So the “let partners provide functionality” meme comes out to play again. I keep hearing this new stock answer from Microsoft people when i ask them what are they going to do in order to get more services shipping at a faster pace, when every function is seemingly hobbled by a (monolithic) platform release schedule? I couldn’t help but notice that Scoble has caught the meme and calls it out in Sticking it to the man Firefox style.
One the one hand its good to see Scoble is still open to a great non-Microsoft product, namely Firefox. But on the other i have to ask whether he is joining enough dots. Here are points 4, 5 and 6 on his list
4) Shipping continues to be a feature. The team that ships more features faster will get customers to move. Maybe not everyone at once, but they will get adoption and momentum.
5) Having customers who are wildly enthusiastic makes having any discussion about features difficult. I haven’t seen anyone in the past two months discuss anything about browsers calmly.
6) A team that can’t ship the features themselves can call on third-party developers to do what they can’t.

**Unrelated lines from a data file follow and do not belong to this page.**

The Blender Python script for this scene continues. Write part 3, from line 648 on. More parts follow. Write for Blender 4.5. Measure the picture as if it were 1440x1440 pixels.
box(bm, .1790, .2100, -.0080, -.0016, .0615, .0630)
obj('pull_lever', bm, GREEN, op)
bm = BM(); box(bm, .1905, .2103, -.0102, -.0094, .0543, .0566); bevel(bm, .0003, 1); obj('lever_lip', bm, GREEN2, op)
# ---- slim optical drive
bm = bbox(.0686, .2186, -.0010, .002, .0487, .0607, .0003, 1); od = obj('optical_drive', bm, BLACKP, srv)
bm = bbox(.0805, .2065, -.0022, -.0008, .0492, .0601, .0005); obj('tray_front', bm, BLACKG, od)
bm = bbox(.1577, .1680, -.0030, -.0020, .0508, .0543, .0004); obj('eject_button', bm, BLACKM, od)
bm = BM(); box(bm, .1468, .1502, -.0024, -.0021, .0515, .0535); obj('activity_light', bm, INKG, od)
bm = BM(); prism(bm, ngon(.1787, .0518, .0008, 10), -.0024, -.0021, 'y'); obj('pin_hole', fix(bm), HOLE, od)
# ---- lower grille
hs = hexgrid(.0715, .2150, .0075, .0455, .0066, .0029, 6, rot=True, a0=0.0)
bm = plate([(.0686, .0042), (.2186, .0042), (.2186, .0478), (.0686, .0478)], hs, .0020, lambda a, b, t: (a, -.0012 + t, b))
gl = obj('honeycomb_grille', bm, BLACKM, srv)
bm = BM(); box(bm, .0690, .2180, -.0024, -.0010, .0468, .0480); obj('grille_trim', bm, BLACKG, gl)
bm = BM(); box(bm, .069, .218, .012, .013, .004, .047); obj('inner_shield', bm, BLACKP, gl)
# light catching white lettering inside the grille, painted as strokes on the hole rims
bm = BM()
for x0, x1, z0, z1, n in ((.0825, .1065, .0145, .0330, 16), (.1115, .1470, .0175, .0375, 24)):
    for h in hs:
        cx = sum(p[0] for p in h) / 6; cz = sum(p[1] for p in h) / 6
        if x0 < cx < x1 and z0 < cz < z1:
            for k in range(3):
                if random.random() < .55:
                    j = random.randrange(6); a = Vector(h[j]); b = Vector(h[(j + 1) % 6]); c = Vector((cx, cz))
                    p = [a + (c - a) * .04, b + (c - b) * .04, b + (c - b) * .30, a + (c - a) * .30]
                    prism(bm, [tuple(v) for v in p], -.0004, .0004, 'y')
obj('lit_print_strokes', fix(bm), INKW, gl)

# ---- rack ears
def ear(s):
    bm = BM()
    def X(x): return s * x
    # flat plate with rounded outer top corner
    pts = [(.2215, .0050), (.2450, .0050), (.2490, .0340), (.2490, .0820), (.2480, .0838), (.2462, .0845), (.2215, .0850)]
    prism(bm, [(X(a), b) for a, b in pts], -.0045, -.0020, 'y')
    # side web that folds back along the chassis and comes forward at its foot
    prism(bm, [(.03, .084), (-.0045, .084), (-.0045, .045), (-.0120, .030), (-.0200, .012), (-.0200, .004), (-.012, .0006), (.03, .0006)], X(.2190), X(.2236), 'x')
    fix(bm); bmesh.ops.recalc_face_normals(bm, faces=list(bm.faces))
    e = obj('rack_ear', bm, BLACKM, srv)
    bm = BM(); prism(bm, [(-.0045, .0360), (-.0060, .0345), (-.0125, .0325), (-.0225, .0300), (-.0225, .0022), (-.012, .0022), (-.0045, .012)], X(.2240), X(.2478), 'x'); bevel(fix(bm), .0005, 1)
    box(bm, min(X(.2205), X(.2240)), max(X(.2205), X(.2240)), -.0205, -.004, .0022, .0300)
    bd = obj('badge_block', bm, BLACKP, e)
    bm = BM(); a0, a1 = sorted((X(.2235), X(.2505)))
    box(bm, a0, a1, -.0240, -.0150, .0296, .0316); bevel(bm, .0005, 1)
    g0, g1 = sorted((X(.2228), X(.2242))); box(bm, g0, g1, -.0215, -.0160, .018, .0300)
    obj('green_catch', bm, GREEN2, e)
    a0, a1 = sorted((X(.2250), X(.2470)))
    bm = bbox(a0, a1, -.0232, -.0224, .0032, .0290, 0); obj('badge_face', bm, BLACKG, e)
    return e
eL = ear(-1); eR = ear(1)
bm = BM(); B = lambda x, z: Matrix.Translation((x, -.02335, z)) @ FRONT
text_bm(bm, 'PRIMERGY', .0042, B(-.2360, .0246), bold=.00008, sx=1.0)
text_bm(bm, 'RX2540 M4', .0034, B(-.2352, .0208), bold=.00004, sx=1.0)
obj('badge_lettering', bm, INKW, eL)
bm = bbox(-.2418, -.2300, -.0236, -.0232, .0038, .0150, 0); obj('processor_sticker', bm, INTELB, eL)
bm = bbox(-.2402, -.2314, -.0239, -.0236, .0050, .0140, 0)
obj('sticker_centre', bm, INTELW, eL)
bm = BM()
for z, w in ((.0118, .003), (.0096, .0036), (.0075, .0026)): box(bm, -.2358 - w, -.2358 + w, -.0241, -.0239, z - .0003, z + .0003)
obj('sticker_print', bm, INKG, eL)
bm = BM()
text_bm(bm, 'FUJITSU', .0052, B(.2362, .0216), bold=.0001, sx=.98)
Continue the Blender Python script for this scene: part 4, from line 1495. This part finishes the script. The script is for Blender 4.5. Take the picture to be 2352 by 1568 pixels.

So what do i agree with or not?
4) No arguments here.
5) While I agree wholeheartedly with the first half of the statement, the second raises some issues (senior MS employees are briefing against Firefox without having used or even looked at it, no wonder the discussion isn’t calm). If you want a conversation based on facts then deal with some. One MS Europe exec asked me the week before last – “why do you need an alternative?” – Its called competition mate, keeps you on your toes!
6) Is that the best answer MS can come up with to the problem of glacial product delivery? Scoble points to MS’ partner list to show where you can get new functionality from.
How do we parse the third party meme? Microsoft’s message seems to be that we should just license a base platform from Microsoft, with additional functionality provided by a third party vendor, say fooRSS, until Microsoft is ready to ship its own equivalents. But what happens next? That is what concerns me. Does MS go after fooRSS in future and kill it by offering the same functionality as part of the base platform? What about customers that have already signed licensing agreements with the fooRSS, only to see MS undercut the list price in 18 months? What about APIs–don’t write to fooRSS unless MS certifies its published APIs somehow? What if we choose barRSS instead of fooRSS? What if fooRSS uses RSS and Microsoft chooses to run with ATOM instead when it brings its own product to market? What if Microsoft decides that fooRSS is getting too big for its breaches? What if fooRSS is used in a corporate context and a systems management infrastructure has been been put in place to support the platform? Swap out can be very expensive. Its fine to live in a world of after the fact swapout if you work in Redmond and get all the latest and greatest MS gear for free. But not everyone does do they…
The meme also does nothing to answer the question embedded by Scoble in point 6) why can’t the team ship new features? especially if we agree with 4 and 5?
If Microsoft’s answer to customers looking for RSS aggregator functionality, for example, is buy Newsgator then why doesn’t Microsoft do just that and buy Newgator? if Scoble is right and the real war is really between RSS and HTML then get on with it… if MS wants us to live in Outlook it needs to give us a reason to…
And finally with respect to third party delivery and real architecture of participation, Firefox has an ever-growing collection of extensions – which means my browser gets more functional by the week. (see Scoble’s point 5 again)
MS has a problem here. Does the market want continuous innovation or integrated innovation? Its a shame at Microsoft Corp these two approaches tend to look mutually exclusive.
Maybe MS employees should have a mandatory RSS feed of their tech preferences and configuration. That way customers could aggregate and poll the data to get a better sense of Microsoft’s likely approach to a given technology so that they knew where in the hype or likely adoption curve MS was at. Now that would be transparency writ large. And no need to call an analyst to ask what MS strategy is…. [doh! there goes our business model…]
Maybe i should just do a better job understanding the difference between enterprise IT and consumer services approaches, although it seems to me they are converging… vendors that adapt to suit the the changing environments best will win. That means rapid adaptability… and maybe MS can just keep winning with second mover advantage.
The buzz now concerns Fast Second : How Smart Companies Bypass Radical Innovation to Enter and Dominate New Markets.
It will be interesting to see whether, just as with so many other management fads, just as we accept second mover advantage as the status quo, circumstances change to support a new model. If they do then Microsoft will need a different model for the next 20 years, even though second mover advantage has been effective up til now.
sogrady says:
November 29, 2004 at 3:53 pm
couldn’t agree more, particularly on the notion of the partner ecosystem and its shifting borders.
didn’t grok the MS employee RSS idea, however. can you spell that out?
sogrady says:
November 29, 2004 at 5:03 pm
just thought of one additional cautionary tale in this regard – lookout. i think MS should snap up an RSS client, but not if it’s going to disappear for a while.